While past administrations have focused on providing deplorable shelters with poorly-trained staff and have moved as slowly as possible to create affordable housing, Mayor Bowser has articulated plans that include both suitable shelter in the immediate and affordable housing in the not-so-distant future. After all, someone with spaghetti for brains could figure out that any plan to end homelessness would have to include the creation of housing that can be afforded by the homeless. Mayor Muriel Bowser gets it.

Many people, including the media, want to know my opinion of Mayor Bowser's plan to end homelessness – especially her plans for homeless families. Well, here it is. I LOVE IT!!! Some people are calling into question Ms. Bowser's decision not to use $600,000 that the previous mayor set aside for new case managers at the family shelter for that purpose.
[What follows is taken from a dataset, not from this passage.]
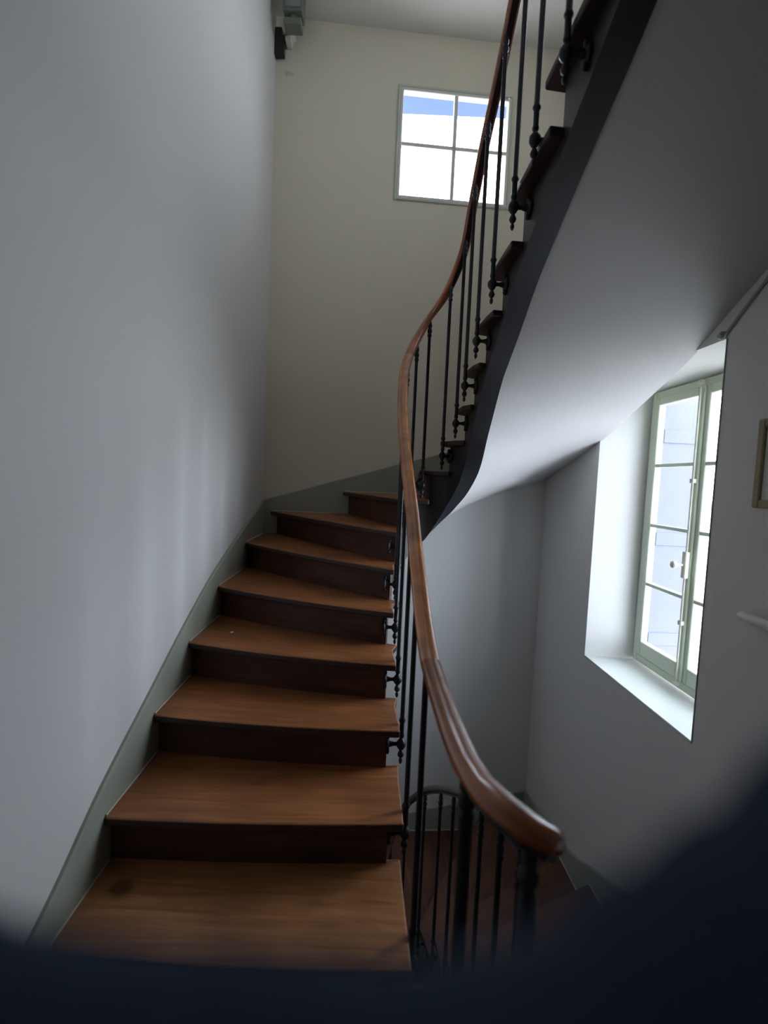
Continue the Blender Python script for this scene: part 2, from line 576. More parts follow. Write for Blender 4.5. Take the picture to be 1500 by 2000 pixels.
def make_tread(k, parent, lower, material):
    fr = frame_for(k, lower)
    pts = [nose(k, v, lower)[0] for v in np.linspace(0, 1, 15)]
    s0 = S(k, lower)
    # end of the riser line on the wall
    kb = k + 1
    pb, n = nose(kb, 1, lower)
    s1 = S(kb, lower) + .065
    for c in (0.0, LF):
        if s0 < c < s1 - .002:
            pts.append(wallp(c if c else 0.0001))
            if c: pts[-1] = CR + NF * .017 + NR * .017
            else: pts[-1] = CL + NF * .017 + NL * .017
    pts.append(wallp(s1))
    pts += [riser_pt(kb, v, .02, lower) for v in np.linspace(.93, .0, 12)]
    pts += [tip(k + f) for f in (.9, .7, .5, .3, .12)]
    bm = bmesh.new()
    z = (k - 1) * H
    add_prism(bm, pts, z - TH, z)
    for f in bm.faces:
        f.normal_update()
        if f.normal.z < .5: f.material_index = 1
    bmesh.ops.recalc_face_normals(bm, faces=bm.faces)
    for f in bm.faces: f.material_index = 0 if f.normal.z > .5 else 1
    o = mesh_obj('tread', bm, material, parent, bevel=.007, frame=fr, seg=3)
    o.data.materials.append(M_EDGE)
    return o


def make_riser(k, parent, lower, material):
    fr = frame_for(k, lower)
    L = np.linalg.norm(wallp(S(k, lower)) - tip(k))
    vs = np.linspace(.05 / L, 1, 12)
    if 6 <= k <= 8 or k in (-8, -9): pass
    front = [riser_pt(k, v, 0, lower) for v in vs]
    backp = [riser_pt(k, v, .018, lower) for v in vs[::-1]]
    bm = bmesh.new()
    add_prism(bm, front + backp, (k - 2) * H + .0005, (k - 1) * H - TH - .0005)
    return mesh_obj('riser', bm, material, parent, frame=fr)


def make_bead(k, parent, lower):
    """cream caulk bead where tread meets skirting"""
    bm = bmesh.new()
    s0, s1 = S(k, lower) + .01, S(k + 1, lower) + .03
    ss = list(np.linspace(s0, s1, 6)); z = (k - 1) * H + .002
    for c in (0.0, LF):
        if s0 < c < s1: ss.append(c)
    ss.sort()
    add_tube(bm, [(*wallp(s, .019), z) for s in ss], .0035, 6)
    mesh_obj('caulk_bead', bm, M_BEAD, parent)


DEPTH = [(-15, .30), (-10.5, .36), (-8.5, .44), (-7, .40), (-5, .30), (-1, .27), (0, .27), (1, .28), (4, .32), (6, .42), (7.5, .48), (9.5, .49), (10.25, .41), (11, .385), (11.75, .34),
         (12.5, .31), (13.25, .27), (20, .255)]


def stringer(parent, t0, t1):
    bm = bmesh.new(); rows = []
    cols = []
    t = t0
    lw = t0 < -1

    def fr_(k, d_):
        L = np.linalg.norm(wallp(S(k, k < 1)) - tip(k))
        q = riser_pt(k, .05 / L, .006, k < 1); n = nose(k, .5, k < 1)[1]
        for f in np.arange(-.3, 1.2, .01):
            if np.dot(off(k + f, d_) - q, n) > 0: return float(f)
        return .2
    for k in range(int(math.floor(t0)), int(math.ceil(t1)) + 1):
        a0, a1 = k + fr_(k, -.05), k + 1 + fr_(k + 1, -.05)
        b0, b1 = k + fr_(k, -.14), k + 1 + fr_(k + 1, -.14)
        for u in np.linspace(0.0001, 1, 9):
            ta, tb = a0 + (a1 - a0) * u, b0 + (b1 - b0) * u
            if t0 <= ta <= t1:
                cols.append((ta, tb, (k - 1) * H - TH - .0005))

    def bot_z(tt):
        zb = (tt - 1) * H - lin(DEPTH, tt)
        if 0 <= tt <= 1.17:
            zb = -.44 if tt >= .2 else min(-.44, zb)
            zb += max(0, tt - .6) * .25
        return zb
    for ta, tb, top in cols:
        if .17 < ta <= 1.17: top = -.17 - TH
        a = off(ta, -.05); b = off(tb, -.14)
        rows.append([bm.verts.new((a[0], a[1], top)), bm.verts.new((b[0], b[1], top)),
                     bm.verts.new((b[0], b[1], bot_z(tb))), bm.verts.new((a[0], a[1], bot_z(ta)))])
    for a, b in zip(rows, rows[1:]):
        for k in range(4):
            f = bm.faces.new((a[k], a[(k + 1) % 4], b[(k + 1) % 4], b[k]))
            if k == 2: f.material_index = 1
    bm.faces.new(rows[0]); bm.faces.new(rows[-1][::-1])
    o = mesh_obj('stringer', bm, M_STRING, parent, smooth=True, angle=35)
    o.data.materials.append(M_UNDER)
    return o



SOFF_OUT = [(-15, .33), (6, .34), (8.5, .36), (9.4, .37), (10.8, .27), (12, .29), (14.3, .35), (16, .34), (20, .33)]


def soffit(parent, t0, t1, lower):
    bm = bmesh.new(); rows = []
    ts = list(np.arange(t0, t1 + .001, .125))
    for c in (0.0, LF):
        fine = np.linspace(t0, t1, 3000); ss = [S(q, lower) for q in fine]
        if ss[0] < c < ss[-1]:
            tc_ = float(np.interp(c, ss, fine)); ts.append(tc_)
    ts.sort()
    NV = 14
    for t in ts:
        a = off(t, -.135); b = wallp(S(t, lower), -.01)
        for c, cc in ((0.0, CL), (LF, CR)):
            if abs(S(t, lower) - c) < 1e-3: b = cc
        za = (t - 1) * H - lin(DEPTH, t) + .012; zb = (t - 1) * H - lin(SOFF_OUT, t)
        row = []
        for w in (0, .02):
            row.append([bm.verts.new((*(a + (b - a) * v), za + (zb - za) * (v ** .8) + w)) for v in np.linspace(0, 1, NV)])
        rows.append(row)
    for r0, r1 in zip(rows, rows[1:]):
        for w in (0, 1):
            for k in range(NV - 1):
                bm.faces.new((r0[w][k], r0[w][k + 1], r1[w][k + 1], r1[w][k]))
        bm.faces.new((r0[0][0], r1[0][0], r1[1][0], r0[1][0]))
        bm.faces.new((r0[0][-1], r1[0][-1], r1[1][-1], r0[1][-1]))
    for r0 in (rows[0], rows[-1]):
        for k in range(NV - 1):
            bm.faces.new((r0[0][k], r0[0][k + 1], r0[1][k + 1], r0[1][k]))
    return mesh_obj('soffit', bm, M_SOFFIT, parent, smooth=True, angle=60)


up = empty('staircase', (0, 1.3, -.17))
tag(up, 'dark wooden winding staircase climbing past the window, with white plaster soffit overhead', 'staircase')
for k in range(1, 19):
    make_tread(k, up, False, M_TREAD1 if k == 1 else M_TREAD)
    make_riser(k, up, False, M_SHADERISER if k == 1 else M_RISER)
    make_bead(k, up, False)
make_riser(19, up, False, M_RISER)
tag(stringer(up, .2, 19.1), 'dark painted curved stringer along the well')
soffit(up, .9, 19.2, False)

low = empty('staircase', (.8, 1.1, -.34))
tag(low, 'shadowy brown winding flight descending below the landing, behind the iron balusters', 'staircase')
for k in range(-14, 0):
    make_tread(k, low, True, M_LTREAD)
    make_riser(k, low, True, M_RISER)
    if k > -10: make_bead(k, low, True)
make_riser(0, low, True, M_RISER)
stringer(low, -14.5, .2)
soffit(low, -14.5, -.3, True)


# landings
def landing(name, z, ta, tb, kl, kr, lowr):
    """slab between the back wall, both side walls and the well end"""
    pts = []
    a = riser_pt(kl, 1, .02, False) if kl is not None else None
    return pts


bm = bmesh.new()
poly = [tuple(riser_pt(1, v, .02)) for v in np.linspace(1, 0.0, 8)]
poly += [tuple(tip(t)) for t in (.9, .8, .7, .6, .5, .4, .3, .2, .1, 0.0)]
poly += [tuple(nose(0, v, True)[0]) for v in np.linspace(0.1, 1, 8)]
poly += [tuple(at_right(YB + .001)), tuple(at_left(YB + .001))]
add_prism(bm, poly, -.17 - TH, -.17)
tag(mesh_obj('floor_landing', bm, M_LTREAD, bevel=.006), kind='structure')
bm = bmesh.new()
poly = [tuple(riser_pt(1, v, .0)) for v in np.linspace(1, 0.2, 6)] + [tuple(off(t, -.06)) for t in (.8, .6, .5, .4, .2, 0.0)]
poly += [tuple(nose(0, v, True)[0] + nose(0, v, True)[1] * .05 - 0) for v in np.linspace(0.2, 1, 6)]
poly += [tuple(at_right(YB + .001)), tuple(at_left(YB + .001))]
add_prism(bm, poly, -.42, -.17 - TH)
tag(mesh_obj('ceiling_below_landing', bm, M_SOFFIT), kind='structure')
# upper landing over the viewer's head
bm = bmesh.new()
ztop = 18 * H
poly = [tuple(at_left(1.35)), (.11, 1.35), (.13, .95), (.2, .72)]
poly += [tuple(tip(t)) for t in (20, 19.7, 19.4, 19.2)]
poly += [tuple(riser_pt(19, v, .0)) for v in np.linspace(.1, 1, 8)]
poly += [tuple(at_right(YB + .001)), tuple(at_left(YB + .001))]
add_prism(bm, poly, ztop - .28, ztop)
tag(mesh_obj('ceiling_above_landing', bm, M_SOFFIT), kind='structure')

# ------------------------------------------------------------------ railings
RAIL_OFF = .004


def rail_z(t):
    if t <= -1 or t >= 1: return (t - 1) * H + .84
    return float(np.interp(t, [-1, -.5, 0, .2, .4, .6, .8, 1], [.5, .615, .73, .785, .80, .80, .812, .84]))


def rail_pt(t, dz=0.0):
    p = off(t, RAIL_OFF)
    return Vector((p[0], p[1], rail_z(t) + dz))


RPROF = []
for a in np.linspace(0, 2 * math.pi, 17)[:-1]:
    x, y = math.cos(a), math.sin(a)
    RPROF.append((-.025 * math.copysign(abs(x) ** .8, x), (.021 if y > 0 else .017) * math.copysign(abs(y) ** .75, y)))


def rail_section(parent, t0, t1, material, ext=0.0):
    bm = bmesh.new()
    n = max(4, int((t1 - t0) / .08))
    pts = [rail_pt(t) for t in np.linspace(t0, t1, n)]
    add_sweep(bm, pts, RPROF)
    return mesh_obj('handrail', bm, material, parent, smooth=True, angle=50)


def flat_bar(parent, t0, t1):
    bm = bmesh.new()
    n = int((t1 - t0) / .1)
    add_sweep(bm, [rail_pt(t, -.0225) for t in np.linspace(t0, t1, n)], [(-.012, -.005), (.012, -.005), (.012, .005), (-.012, .005)])
    mesh_obj('flat_iron_bar', bm, M_IRON, parent)


def baluster(parent, t, ztread, r=.0092, bracket=True):
    q = off(t, .013)
    zt = rail_z(t) - .027
    z0 = ztread - .165
    prof = [(.002, z0), (.006, z0 + .006), (.0075, z0 + .016), (.004, z0 + .024), (.011, z0 + .032), (.013, z0 + .040), (.009, z0 + .050),
            (.006, z0 + .056), (.014, z0 + .066), (.019, z0 + .075), (.019, z0 + .089), (.012, z0 + .098), (.007, z0 + .106),
            (.011, z0 + .113), (.011, z0 + .119), (r, z0 + .126),
            (r, ztread + .004), (.013, ztread + .010), (.013, ztread + .016), (r, ztread + .024),
            (r * .95, zt - .085), (.0125, zt - .080), (.0125, zt - .073), (.009, zt - .066), (.0135, zt - .056), (.0135, zt - .046),
            (.009, zt - .036), (.0125, zt - .026), (.0125, zt - .018), (r, zt - .010), (r, zt)]
    if r > .01:
        prof = [(a * 1.25 if a != r else a, b) for a, b in prof]
    bm = bmesh.new()
    add_lathe(bm, [(a, b - z0) for a, b in prof], (q[0], q[1], z0), 12)
    fr = Matrix.Translation((q[0], q[1], z0))
    o = mesh_obj('baluster', bm, M_IRON, parent, smooth=True, frame=fr, angle=60)
    if bracket:
        T = tang(t); side = np.array([-T[1], T[0]])       # toward the stringer
        zb = z0 + .082
        bm = bmesh.new()
        L = .0625
        ax = (side[0], side[1], 0)
        add_lathe(bm, [(.011, 0), (.008, .012), (.008, .030), (.011, .040), (.013, .046), (.007, .052), (.009, L)], (q[0], q[1], zb), 10, ax)
        mesh_obj('bracket_arm', bm, M_IRON, o, smooth=True, angle=60)
        bm = bmesh.new()
        c = Vector((q[0], q[1], zb)) + Vector(ax) * (L - .016)
        add_lathe(bm, [(.010, 0), (.026, .004), (.029, .009), (.029, .013), (.024, .016)], c, 14, ax)
        for dz in (-.03, .03):
            add_lathe(bm, [(.004, 0), (.011, .003), (.012, .009), (.010, .015)], c + Vector((0, 0, dz)), 8, ax)
        mesh_obj('rosette', bm, M_IRON, o, smooth=True, angle=60)
    return o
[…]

They believe that, if she doesn't use it to hire additional case managers, she ought to use it to retrain the existing case managers. While it's true that the case managers can be quite unprofessional, I believe that Ms. Bowser made the right decision.

The mayor plans to hire four “housing navigators” who will assist homeless families and individuals at finding the most suitable housing. A few years ago, DHS admitted to having so many case managers and so few housing units that everyone – service providers and homeless people alike – was frustrated. People were being made to see case managers who told them that there was no housing available for them. Why bother?! That's what I call “case non-management” – bringing someone into your office just to tell them that you can't help them. The mayor is putting housing – the pot of gold at the end of the rainbow – ahead of improving or increasing case management. Hoorah.
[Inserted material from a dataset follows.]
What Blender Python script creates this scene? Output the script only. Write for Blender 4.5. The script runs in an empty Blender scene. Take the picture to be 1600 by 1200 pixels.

Unbeknownst to her, I've often argued that we should focus on creating a large number of affordable units and living-wage jobs for the homeless; let the high-functioning homeless run for them; and then, offer case management and a taken-by-the-hand approach to those who are left, as they have deeper issues. I've said that, if we create and enforce rights that prevent high-functioning homeless people from being discriminated against in their searches for jobs and housing, then as many as 60% of the homeless would get THEMSELVES out of homelessness. (Many homeless service providers would become unnecessary and unemployed in one fell swoop – all the more reason to do it.) It makes no sense to ask each individual homeless person what they need or to require them to participate in case management before we have sufficient stock of what we know are the most widely-shared needs of the group – affordable housing and living-wage jobs. If we have these things in store first, then the case managers can actually help their clients who visit the office. Howbeit, her logical plan to focus on connecting homeless people to affordable housing doesn't preclude her from using the $600,000 to retrain case managers. It doesn't have to be “either-or”. It can be “both-and”.
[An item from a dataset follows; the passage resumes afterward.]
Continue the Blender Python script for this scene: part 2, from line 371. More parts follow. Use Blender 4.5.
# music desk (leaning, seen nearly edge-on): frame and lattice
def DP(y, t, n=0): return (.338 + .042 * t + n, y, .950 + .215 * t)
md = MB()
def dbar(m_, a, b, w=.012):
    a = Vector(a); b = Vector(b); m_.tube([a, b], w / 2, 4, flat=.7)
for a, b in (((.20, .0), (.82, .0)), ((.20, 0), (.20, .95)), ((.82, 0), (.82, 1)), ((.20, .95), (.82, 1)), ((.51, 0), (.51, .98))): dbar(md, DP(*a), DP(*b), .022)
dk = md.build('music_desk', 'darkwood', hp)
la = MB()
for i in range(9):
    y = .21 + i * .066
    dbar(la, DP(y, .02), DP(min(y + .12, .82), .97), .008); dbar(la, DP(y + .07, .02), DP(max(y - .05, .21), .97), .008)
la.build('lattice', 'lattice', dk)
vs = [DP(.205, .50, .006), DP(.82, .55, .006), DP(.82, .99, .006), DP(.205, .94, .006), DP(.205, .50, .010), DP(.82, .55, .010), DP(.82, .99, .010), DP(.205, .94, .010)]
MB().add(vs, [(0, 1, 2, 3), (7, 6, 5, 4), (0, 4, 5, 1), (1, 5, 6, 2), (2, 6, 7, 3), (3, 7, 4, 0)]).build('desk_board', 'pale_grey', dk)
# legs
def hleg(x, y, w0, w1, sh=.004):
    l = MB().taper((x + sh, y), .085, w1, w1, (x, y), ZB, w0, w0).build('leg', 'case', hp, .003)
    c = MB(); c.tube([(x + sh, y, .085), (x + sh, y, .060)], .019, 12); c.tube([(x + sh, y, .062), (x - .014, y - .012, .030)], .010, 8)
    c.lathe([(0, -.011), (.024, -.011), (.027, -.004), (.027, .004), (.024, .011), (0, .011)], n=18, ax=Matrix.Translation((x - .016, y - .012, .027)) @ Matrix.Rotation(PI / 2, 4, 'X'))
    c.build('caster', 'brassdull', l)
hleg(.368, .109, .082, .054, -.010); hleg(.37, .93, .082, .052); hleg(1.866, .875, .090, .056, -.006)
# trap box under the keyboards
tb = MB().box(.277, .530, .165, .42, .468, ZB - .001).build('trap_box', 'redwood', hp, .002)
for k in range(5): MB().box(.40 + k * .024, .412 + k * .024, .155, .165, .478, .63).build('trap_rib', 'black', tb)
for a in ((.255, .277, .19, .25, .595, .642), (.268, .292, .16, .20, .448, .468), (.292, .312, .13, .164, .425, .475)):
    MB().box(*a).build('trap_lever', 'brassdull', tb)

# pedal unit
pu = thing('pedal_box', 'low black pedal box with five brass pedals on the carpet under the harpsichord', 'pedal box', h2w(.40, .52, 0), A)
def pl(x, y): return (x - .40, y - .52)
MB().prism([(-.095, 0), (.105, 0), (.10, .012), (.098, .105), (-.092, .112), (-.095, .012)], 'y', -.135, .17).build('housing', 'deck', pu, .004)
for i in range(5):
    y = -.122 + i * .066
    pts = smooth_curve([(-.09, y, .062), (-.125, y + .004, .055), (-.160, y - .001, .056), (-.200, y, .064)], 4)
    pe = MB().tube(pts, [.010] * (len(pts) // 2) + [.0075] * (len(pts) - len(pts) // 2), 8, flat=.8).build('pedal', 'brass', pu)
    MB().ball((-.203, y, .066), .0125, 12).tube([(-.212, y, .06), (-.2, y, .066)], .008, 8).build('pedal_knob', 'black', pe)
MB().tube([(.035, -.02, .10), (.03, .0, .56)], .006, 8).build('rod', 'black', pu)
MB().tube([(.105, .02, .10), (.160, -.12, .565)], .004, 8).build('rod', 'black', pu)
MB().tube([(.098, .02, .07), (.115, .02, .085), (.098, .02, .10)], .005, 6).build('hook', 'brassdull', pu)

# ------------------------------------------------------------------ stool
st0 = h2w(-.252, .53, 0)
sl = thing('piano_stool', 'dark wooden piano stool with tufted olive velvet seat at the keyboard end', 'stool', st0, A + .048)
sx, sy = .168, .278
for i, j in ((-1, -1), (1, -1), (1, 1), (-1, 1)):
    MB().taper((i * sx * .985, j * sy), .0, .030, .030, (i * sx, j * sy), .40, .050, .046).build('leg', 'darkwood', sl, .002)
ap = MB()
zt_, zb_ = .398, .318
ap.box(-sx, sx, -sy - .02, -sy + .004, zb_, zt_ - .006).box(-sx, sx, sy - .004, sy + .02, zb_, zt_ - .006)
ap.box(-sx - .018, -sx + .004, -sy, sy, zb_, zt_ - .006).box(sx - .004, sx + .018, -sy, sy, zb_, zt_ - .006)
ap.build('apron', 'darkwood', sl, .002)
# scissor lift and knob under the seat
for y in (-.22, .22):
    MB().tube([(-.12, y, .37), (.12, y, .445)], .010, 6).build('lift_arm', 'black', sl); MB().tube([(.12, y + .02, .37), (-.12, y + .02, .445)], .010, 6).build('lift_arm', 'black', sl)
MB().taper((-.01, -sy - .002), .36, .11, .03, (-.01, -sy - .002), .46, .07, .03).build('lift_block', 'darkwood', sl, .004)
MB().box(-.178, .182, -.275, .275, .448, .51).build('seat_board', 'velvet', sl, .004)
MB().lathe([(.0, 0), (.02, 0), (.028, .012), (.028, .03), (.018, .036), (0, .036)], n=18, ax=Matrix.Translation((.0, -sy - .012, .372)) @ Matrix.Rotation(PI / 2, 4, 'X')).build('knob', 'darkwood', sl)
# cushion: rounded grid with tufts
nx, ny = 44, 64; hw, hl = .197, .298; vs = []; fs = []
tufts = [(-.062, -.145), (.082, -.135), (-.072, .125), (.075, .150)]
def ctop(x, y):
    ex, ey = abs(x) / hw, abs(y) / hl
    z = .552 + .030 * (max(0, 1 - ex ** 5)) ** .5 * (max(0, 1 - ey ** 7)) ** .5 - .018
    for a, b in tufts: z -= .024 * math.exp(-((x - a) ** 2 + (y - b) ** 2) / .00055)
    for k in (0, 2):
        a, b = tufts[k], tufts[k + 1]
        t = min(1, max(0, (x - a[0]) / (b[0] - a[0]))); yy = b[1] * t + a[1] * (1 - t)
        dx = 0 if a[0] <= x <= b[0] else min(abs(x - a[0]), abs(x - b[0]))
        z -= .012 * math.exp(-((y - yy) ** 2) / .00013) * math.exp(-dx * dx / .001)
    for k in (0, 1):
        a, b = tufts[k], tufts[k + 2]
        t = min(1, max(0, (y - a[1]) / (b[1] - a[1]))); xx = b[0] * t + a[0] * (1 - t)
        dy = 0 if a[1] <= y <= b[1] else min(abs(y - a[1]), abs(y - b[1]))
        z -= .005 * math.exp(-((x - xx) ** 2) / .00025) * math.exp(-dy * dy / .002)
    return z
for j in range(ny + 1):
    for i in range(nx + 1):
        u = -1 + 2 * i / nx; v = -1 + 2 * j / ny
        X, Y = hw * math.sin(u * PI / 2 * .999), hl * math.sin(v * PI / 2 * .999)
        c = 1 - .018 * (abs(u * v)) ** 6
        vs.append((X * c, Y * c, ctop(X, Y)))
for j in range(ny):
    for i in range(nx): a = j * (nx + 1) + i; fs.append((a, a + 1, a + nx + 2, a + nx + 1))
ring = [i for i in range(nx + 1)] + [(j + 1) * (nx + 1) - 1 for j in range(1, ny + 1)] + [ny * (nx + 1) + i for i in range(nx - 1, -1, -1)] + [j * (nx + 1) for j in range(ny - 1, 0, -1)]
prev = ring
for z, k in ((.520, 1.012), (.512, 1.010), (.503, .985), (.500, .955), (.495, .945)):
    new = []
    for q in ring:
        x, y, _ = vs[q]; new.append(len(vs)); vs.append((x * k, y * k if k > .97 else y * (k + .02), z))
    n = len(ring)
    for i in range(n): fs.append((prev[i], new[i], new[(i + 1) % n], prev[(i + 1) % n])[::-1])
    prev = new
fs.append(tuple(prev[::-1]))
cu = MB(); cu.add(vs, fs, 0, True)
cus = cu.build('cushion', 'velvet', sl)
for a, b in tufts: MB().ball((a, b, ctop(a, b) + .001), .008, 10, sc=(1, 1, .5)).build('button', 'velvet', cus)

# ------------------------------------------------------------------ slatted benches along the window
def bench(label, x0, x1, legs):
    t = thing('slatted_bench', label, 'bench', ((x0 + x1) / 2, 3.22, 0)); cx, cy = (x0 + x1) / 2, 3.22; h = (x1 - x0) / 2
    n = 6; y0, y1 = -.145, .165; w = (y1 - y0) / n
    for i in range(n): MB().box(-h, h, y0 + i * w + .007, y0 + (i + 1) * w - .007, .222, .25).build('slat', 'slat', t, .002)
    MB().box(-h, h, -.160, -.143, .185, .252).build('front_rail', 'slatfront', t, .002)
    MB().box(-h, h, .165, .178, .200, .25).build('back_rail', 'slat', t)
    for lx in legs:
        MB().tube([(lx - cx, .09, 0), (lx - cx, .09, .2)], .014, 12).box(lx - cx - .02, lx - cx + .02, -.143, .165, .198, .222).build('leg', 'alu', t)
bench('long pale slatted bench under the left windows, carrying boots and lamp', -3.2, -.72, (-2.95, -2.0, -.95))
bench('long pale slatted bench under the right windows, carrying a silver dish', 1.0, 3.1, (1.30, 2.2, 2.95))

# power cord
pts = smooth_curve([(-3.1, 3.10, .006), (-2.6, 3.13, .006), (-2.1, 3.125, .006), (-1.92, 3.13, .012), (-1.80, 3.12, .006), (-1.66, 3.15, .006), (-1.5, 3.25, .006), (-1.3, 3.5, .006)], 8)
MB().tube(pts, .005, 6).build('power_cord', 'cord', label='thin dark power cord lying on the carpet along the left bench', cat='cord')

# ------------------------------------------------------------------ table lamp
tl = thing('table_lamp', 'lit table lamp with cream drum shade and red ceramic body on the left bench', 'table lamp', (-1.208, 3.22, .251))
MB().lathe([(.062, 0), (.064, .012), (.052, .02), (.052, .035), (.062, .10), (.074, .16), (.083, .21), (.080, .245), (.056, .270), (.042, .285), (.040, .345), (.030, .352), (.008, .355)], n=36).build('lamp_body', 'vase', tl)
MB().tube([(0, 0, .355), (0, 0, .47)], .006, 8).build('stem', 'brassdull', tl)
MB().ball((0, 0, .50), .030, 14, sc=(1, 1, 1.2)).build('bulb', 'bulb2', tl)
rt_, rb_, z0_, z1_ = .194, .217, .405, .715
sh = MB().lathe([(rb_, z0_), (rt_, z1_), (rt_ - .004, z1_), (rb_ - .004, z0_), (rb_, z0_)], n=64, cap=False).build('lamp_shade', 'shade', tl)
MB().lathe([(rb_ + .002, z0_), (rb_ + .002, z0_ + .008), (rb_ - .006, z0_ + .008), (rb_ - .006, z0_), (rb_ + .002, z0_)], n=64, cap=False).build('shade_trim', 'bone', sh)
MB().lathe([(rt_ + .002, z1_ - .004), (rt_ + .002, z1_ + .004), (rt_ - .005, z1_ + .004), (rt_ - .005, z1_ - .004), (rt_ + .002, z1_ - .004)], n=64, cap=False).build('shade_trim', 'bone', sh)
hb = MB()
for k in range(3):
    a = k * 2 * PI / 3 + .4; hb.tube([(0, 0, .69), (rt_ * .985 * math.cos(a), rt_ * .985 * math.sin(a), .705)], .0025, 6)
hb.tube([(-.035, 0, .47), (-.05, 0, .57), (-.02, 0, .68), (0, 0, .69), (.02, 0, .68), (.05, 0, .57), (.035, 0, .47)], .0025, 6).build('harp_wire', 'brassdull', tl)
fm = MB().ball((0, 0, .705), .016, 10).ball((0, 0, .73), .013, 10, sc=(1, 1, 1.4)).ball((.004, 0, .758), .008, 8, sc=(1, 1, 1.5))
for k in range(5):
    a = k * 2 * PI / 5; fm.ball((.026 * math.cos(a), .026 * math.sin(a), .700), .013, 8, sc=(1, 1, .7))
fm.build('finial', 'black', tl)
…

In closing, I'll say what you've probably guessed by this point: I LOVE DC Mayor Muriel Bowser (so far). It's not due to her being a woman, though I am infamous for loving women as much as I do. She has gotten off to a really great start. I don't know if she's driven by her desire to out-do the last three male mayors who “tried” and failed to end homelessness, fear that I would be as hard on her as I was on mayors Fenty and Gray or a genuine desire to end homelessness and to enable people of all economic strata to live in DC. It could be two or all three. No matter the reason(s), I love what she's doing. Like I told Ms. Bowser at the Homeless Point-In-Time Count, “Let's keep it that way”. If DC Mayor Muriel Bowser is reading this, I'd have you to know: “WildThing, I [know] I love you”.

There are 20 years that don't make a day; then, there's that day that makes 20 years.

The news of her plans for the homeless is an awesome birthday gift for me. February 15th, 2015 (my 46th birthday) is also 46 days after Eric Jonathan Sheptock Day. I'll spend at least some of the day enjoying the fact that the city's poor and homeless will find some relief under this mayor.